Van de bij de opgravingen in E. gevonden teksten is
nog weinig gepubliceerd. Vermoedelijk maakte E.
zich in het 2e jaar van Ibbi-Sin van Ur onafhankelijk
onder Ituria of Ilsuilia. De eigen jaarnamen zijn van
groot belang voor de reconstructie van de geschiedenis
van de stad.
Slechts de belangrijkste vorsten kunnen hier genoemd worden. De toeschrijving van de codex E. aan Bilalama is achterhaald, de exemplaren die gevonden zijn stammen uit de tijd van Dadusa. De belangrijkste koningen zijn Ibalpiel I, zijn zoon Ibiq-Adad II, diens zoon Naram-Sin en Dadusa, en Ibalpiel II, zoon van deze laatste. Dadusa regeerde tot in het 5e jaar van Hammurabi. Zijn zoon Ibalpiel II wordt vaak genoemd in de brieven uit Mari, meest als de 'man van E. '. Hij was één van de belangrijkste coalitiegenoten en tegenspelers van Hammurabi.

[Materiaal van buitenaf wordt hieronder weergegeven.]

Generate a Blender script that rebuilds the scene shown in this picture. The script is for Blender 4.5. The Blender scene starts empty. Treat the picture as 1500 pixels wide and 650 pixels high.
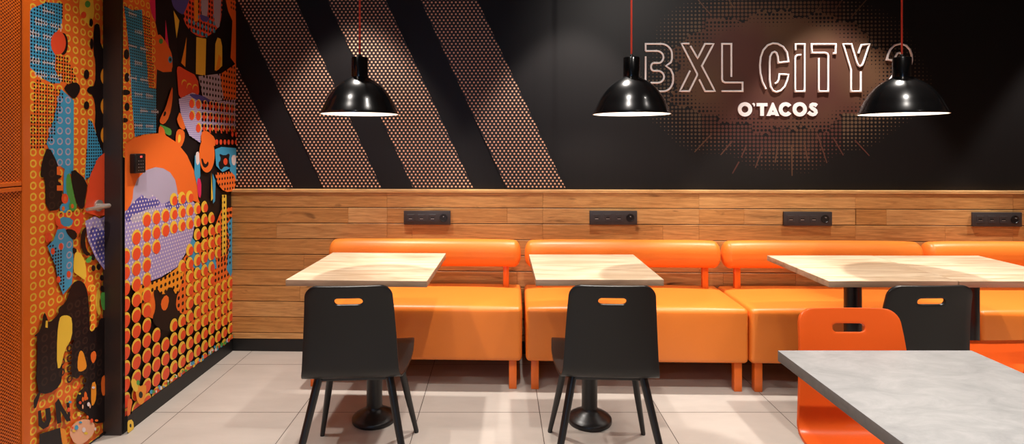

Deze laatste versloeg E. in zijn 32e jaar, terwijl het
jaar 38 genoemd is naar de verwoesting van E. door
een grote (kunstmatige?) overstroming, maar ook
Samsuiluna's 20e jaar is genoemd naar een nederlaag
van het leger van E. dat hierna uit de bronnen
verdwijnt. Wel is er in Ninive een knotskop van een
zekere Kadasman-Enlil van E. (?) gevonden en beweert
Cyrus dat hij de bewoners van het land van
E. weer op de oude plaatsen liet wonen, hetgeen
zeker tot de propaganda gerekend moet worden.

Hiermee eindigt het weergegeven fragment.